HONG KONG, Feb. 21, 2024 /PRNewswire/ — Infobird Co., Ltd (NASDAQ: IFBD) (“Infobird” or the “Company”), a software-as-a-service provider of innovative AI-powered, or artificial intelligence enabled, customer engagement solutions, today announced that the extraordinary general meetings of the shareholders held on February 20, 2024, at Room 706, 7/F, Low Block, Grand Millennium Plaza, 181 Queen’s Road Central, Central, Hong Kong, approved the proposed 1-for-8 share consolidation of its ordinary shares of US$0.5 par value each (the “Share Consolidation”) as well as capital reduction and share capital reorganization (the “Capital Reduction and Reorganization”).
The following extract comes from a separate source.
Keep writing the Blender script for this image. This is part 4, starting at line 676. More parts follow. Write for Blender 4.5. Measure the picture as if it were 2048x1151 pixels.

Beginning with the opening of trading on February 27, 2024, the Company’s ordinary shares will begin trading on a post-Share Consolidation basis on the Nasdaq Capital Market under the same symbol “IFBD”, but under a new CUSIP number of G47724300. The objective of the Share Consolidation is to enable the Company to regain compliance with Nasdaq Marketplace Rule 5550(a)(2) and maintain its listing on the Nasdaq Capital Market.
Upon the effectiveness of the Share Consolidation, every eight ordinary shares of a par value of US$0.5 each (including issued and unissued shares) will automatically be consolidated into one ordinary share of a par value of US$4.0 each. No fractional shares will be issued as a result of the Share Consolidation. Instead, any fractional shares that would have resulted from the Share Consolidation will be rounded up to the next whole number. The Share Consolidation affects all shareholders uniformly and will not alter any shareholder’s percentage interest in the Company’s outstanding ordinary shares, except for adjustments that may result from the treatment of fractional shares.
The capital reduction will become effective when the Grand Court of the Cayman Islands grants a court order to confirm the Capital Reduction. Immediately following the Capital Reduction and the Reorganization, the authorized share capital of the Company be changed from US$25,000,000,000 divided into 6,250,000,000 shares of par value of US$4.00 each to US$50,000,000 divided into 5,000,000,000,000 ordinary shares of par value US$0.00001 each by cancelling the excess authorized but unissued ordinary shares in the authorized share capital. If implemented, the Capital Reduction will be effected simultaneously for all issued shares of the Company. The Capital Reduction will affect all of our shareholders uniformly and will not affect any shareholder’s percentage ownership interests in the Company. After the Capital Reduction and Reorganization, our ordinary shares will have the same voting rights and rights to dividends and distributions and will be identical in all other respects to our ordinary shares now authorized.
The Share Consolidation and the Capital Reduction and Reorganization was approved by the Company’s board of directors on January 10, 2024 and its shareholders on February 20, 2024. The Company will file a Sixth Amended and Restated Memorandum and Articles of Association with the Cayman Islands Registrar of Companies after the Capital Reduction and Reorganization becomes effective.
About Infobird Co., Ltd
Infobird Co., Ltd. (Nasdaq: IFBD), is a software-as-a-service provider of innovative AI-powered, or artificial intelligence enabled, customer engagement solutions. For more information, please visit http://www.infobird.com.
Forward-Looking Statements
This press release contains “forward-looking statements” within the meaning of the Private Securities Litigation Reform Act of 1995. These forward-looking statements can be identified by terminology such as “will,” “expects,” “anticipates,” “future,” “intends,” “plans,” “believes,” “estimates” and similar statements. Statements that are not historical facts, including statements about the Company’s beliefs and expectations, are forward-looking statements. Among other things, the business outlook and quotations from management in this press release, as well as the Company’s strategic and operational plans, contain forward-looking statements. The Company may also make written or oral forward-looking statements in its periodic reports to the U.S. Securities and Exchange Commission (“SEC”) on Forms 20-F and 6-K, in its annual report to shareholders, in press releases and other written materials and in oral statements made by its officers, directors or employees to third parties. Forward-looking statements involve inherent risks and uncertainties. A number of factors could cause actual results to differ materially from those contained in any forward-looking statement, including but not limited to the following: the Company’s goals and strategies; the Company’s future business development, financial condition and results of operations; and the Company’s expectations regarding demand for and market acceptance of its products and services. Further information regarding these and other risks is included in the Company’s annual report on Form 20-F and current report on Form 6-K and other documents filed with the SEC. All information provided in this press release is as of the date of this press release, and the Company does not undertake any obligation to update any forward-looking statement, except as required under applicable laws.